The NBC remake of that sitcom for American viewers was also a hit.

Freeman is quite the versatile actor.  I love the way he does comedy.


In Confetti, he's half of a couple in a "Most Original Wedding of the Year" competition.  This is a huge marketing gimmick.  A glossy and posh bridal magazine called Confetti holds the contest.  The prize is a house for the winning couple.

We get to know the three couples and the nature of their relationship, their quirks and their talents.  If they have talents.

It's the relationships, the insecurities and the lacks of talent that make you laugh.

The big show will involve a musical extravaganza wedding number.  Freeman's character is a huge fan of classic Hollywood musicals.

One of the other couples chosen to compete has a macho jerk loudmouth tennis player and his mousey fianceé with a most unfortunate nose.

The tennis player works the last good nerve of just about everyone --  including two lovable, down-to-earth wedding planners.  They're a gay British couple.  You'd want these two guys as friends, neighbors or relatives.  They're about as sweet as they can be helping couples realize their  original wedding theme ideas.

Being that the contest was hatched by a prestigious publication, contestants have to deal with corporate types.  And vice-versa.  The third couple chosen to compete is a pair of naturalists.  These two take their nudism seriously.  To them, it's not a gimmick.

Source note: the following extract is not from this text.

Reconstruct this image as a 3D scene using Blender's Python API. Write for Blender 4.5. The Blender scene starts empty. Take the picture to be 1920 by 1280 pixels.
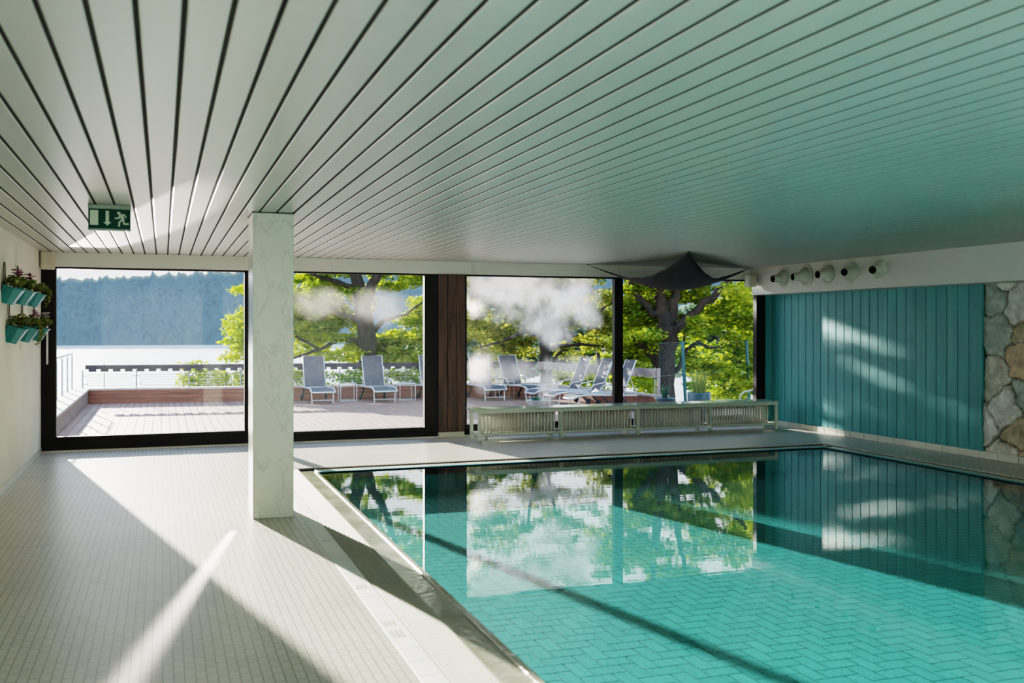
import bpy, math, random
import numpy as np
from mathutils import Vector, Matrix
random.seed(7); rng = np.random.default_rng(7)
scene = bpy.context.scene
C = scene.collection
PI = math.pi

# ------------------------------------------------------------------ camera numbers (from the photo's vanishing points)
TH, Y0, F, HC = .3414, 614.2, 1843.2, 1.6
cT, sT = math.cos(TH), math.sin(TH)
def at(px, py, d):
    """point seen at a photo pixel at distance d in front of the lens"""
    xc = (px-960)/F*d
    return Vector((xc*cT+d*sT, -xc*sT+d*cT, HC-(py-Y0)*d/F))

H = 2.57           # ceiling height
XL, XR = -1.47, 9.5
YW = 13.9
ZD = -.15          # terrace level

# ------------------------------------------------------------------ materials
def mat(name, col=(.8,.8,.8), rough=.5, metal=0, spec=.5, noise=None, bump=None, var=None, emis=None, coat=0):
    m = bpy.data.materials.new(name); m.use_nodes = True
    nt = m.node_tree; b = nt.nodes['Principled BSDF']
    b.inputs['Base Color'].default_value = (*col, 1)
    b.inputs['Roughness'].default_value = rough
    b.inputs['Metallic'].default_value = metal
    b.inputs['Specular IOR Level'].default_value = spec
    b.inputs['Coat Weight'].default_value = coat
    if emis:
        b.inputs['Emission Color'].default_value = (*emis[0], 1); b.inputs['Emission Strength'].default_value = emis[1]
    tc = nt.nodes.new('ShaderNodeTexCoord')
    if noise:   # (scale vec, color2, detail, lo, hi)
        mp = nt.nodes.new('ShaderNodeMapping'); mp.inputs['Scale'].default_value = noise[0]
        nt.links.new(tc.outputs['Object'], mp.inputs['Vector'])
        n = nt.nodes.new('ShaderNodeTexNoise'); n.inputs['Scale'].default_value = 1; n.inputs['Detail'].default_value = noise[2]
        nt.links.new(mp.outputs[0], n.inputs['Vector'])
        r = nt.nodes.new('ShaderNodeMapRange'); r.inputs[1].default_value = noise[3]; r.inputs[2].default_value = noise[4]
        nt.links.new(n.outputs[0], r.inputs[0])
        mx = nt.nodes.new('ShaderNodeMix'); mx.data_type = 'RGBA'
        mx.inputs[6].default_value = (*col, 1); mx.inputs[7].default_value = (*noise[1], 1)
        nt.links.new(r.outputs[0], mx.inputs[0]); nt.links.new(mx.outputs[2], b.inputs['Base Color'])
    if bump:    # (scale vec, strength, detail)
        mp = nt.nodes.new('ShaderNodeMapping'); mp.inputs['Scale'].default_value = bump[0]
        nt.links.new(tc.outputs['Object'], mp.inputs['Vector'])
        n = nt.nodes.new('ShaderNodeTexNoise'); n.inputs['Scale'].default_value = 1; n.inputs['Detail'].default_value = bump[2]
        nt.links.new(mp.outputs[0], n.inputs['Vector'])
        bp = nt.nodes.new('ShaderNodeBump'); bp.inputs['Strength'].default_value = bump[1]; bp.inputs['Distance'].default_value = .02
        nt.links.new(n.outputs[0], bp.inputs['Height']); nt.links.new(bp.outputs[0], b.inputs['Normal'])
    return m

M = {}
M['ceil'] = mat('ceiling_paint', (.50,.51,.485), .38, noise=((.5,.3,1),(.45,.465,.435),3,.3,.7))
M['dark'] = mat('dark_gap', (.02,.018,.016), .9, noise=((3,3,3),(.03,.028,.025),2,.3,.7))
M['plaster'] = mat('cream_plaster', (.80,.77,.69), .8, noise=((1.5,1.5,1.5),(.74,.70,.61),5,.35,.7), bump=((9,9,9),.6,6))
M['white'] = mat('white_paint', (.76,.75,.70), .55, noise=((.7,.7,.7),(.70,.69,.64),3,.3,.7))
M['black'] = mat('black_metal', (.006,.0055,.0055), .45, spec=.2, noise=((4,4,4),(.010,.009,.009),2,.3,.7))
M['wood'] = mat('dark_stained_wood', (.10,.045,.028), .45, noise=((28,28,1.2),(.025,.013,.010),6,.35,.65), bump=((60,60,2),.4,4))
M['marble'] = mat('grey_marble', (.66,.68,.62), .22)
M['teal'] = mat('teal_painted_wood', (.075,.33,.34), .42, noise=((9,9,.7),(.05,.27,.285),5,.35,.65), bump=((70,70,2.5),.25,4))
M['tealpot'] = mat('teal_enamel', (.012,.19,.20), .3, noise=((3,3,3),(.01,.15,.17),2,.3,.7))
M['rad'] = mat('radiator_enamel', (.80,.78,.69), .35, noise=((4,4,4),(.74,.72,.64),2,.3,.7))
M['frame'] = mat('pale_green_steel', (.62,.68,.58), .4, noise=((2,2,2),(.57,.63,.54),2,.3,.7))
M['slab'] = mat('polished_slab', (.55,.66,.58), .08, noise=((1.5,6,1),(.42,.54,.46),6,.4,.65))
M['nozzle'] = mat('nozzle_plastic', (.66,.68,.58), .45, noise=((4,4,4),(.6,.62,.53),2,.3,.7))
M['signg'] = mat('sign_green', (.002,.045,.03), .6, spec=.2, noise=((4,4,4),(.004,.06,.042),2,.3,.7))
M['signw'] = mat('sign_pale', (.50,.62,.48), .5, noise=((9,9,9),(.55,.66,.52),2,.3,.7))
M['signr'] = mat('sign_rail', (.16,.22,.18), .4, metal=.3, noise=((4,4,4),(.2,.26,.22),2,.3,.7))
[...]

Theirs is a section of Confetti that really had me laughing a lot.  The naturalists have to meet with the corporate types who chose them yet want them to compete nude -- but with clothes on.

Robert Webb is another actor I discovered on BBC sitcoms.  Webb and his comedy partner, David Mitchell, played unlikely roommates in the sitcom, Peep Show.  Webb's character was very much the candid, free spirited, working class guy. This one is no exception.

He and his fianceé go to the Confetti Magazine offices for a meeting and he dresses for the meeting the way he usually dresses.  If you know what I mean.  And I'm sure you do.
This romantic comedy mockumentary is full is improvisational acting.  All the actors are totally in character and committed to the drama of their characters which makes the comedy funny.  They're not going for the laughs.  Webb is not only committed to his character, he's stark naked on a couch and having a serious, business conversation.  However, in the cineplex audience, we could not help but break up laughing at the fact that -- on the big screen -- his bollocks looked to be the size of watermelons.
Confetti is a hoot.  Not quite the caliber of the This Is Spinal Tap, Waiting for Guffman and A Mighty Wind mockumentaries but this 2006 release gives its share of good giggles.   And it smartly incorporates two classic songs into the story.  One song was introduced by Bing Crosby and Grace Kelly in High Society and the other was introduced by Fred Astaire, sung to Ginger Rogers in Top Hat.
Just like TV's The Bachelor and The Bachelorette, it has a marriage proposal.  Plus more laughs .  And folks who look like real people, real people in love.  The single people on The Bachelor and Bachelorette are all young, slim and very photogenic.  This daffy, gentle mockumentary has a tenderness.  It does what our network reality mating shows don't.  It shows you that true love is not exclusively the birthright of the gorgeous.  Thank you, director and writer Debbie Isitt, for Confetti.  It put a smile on my face.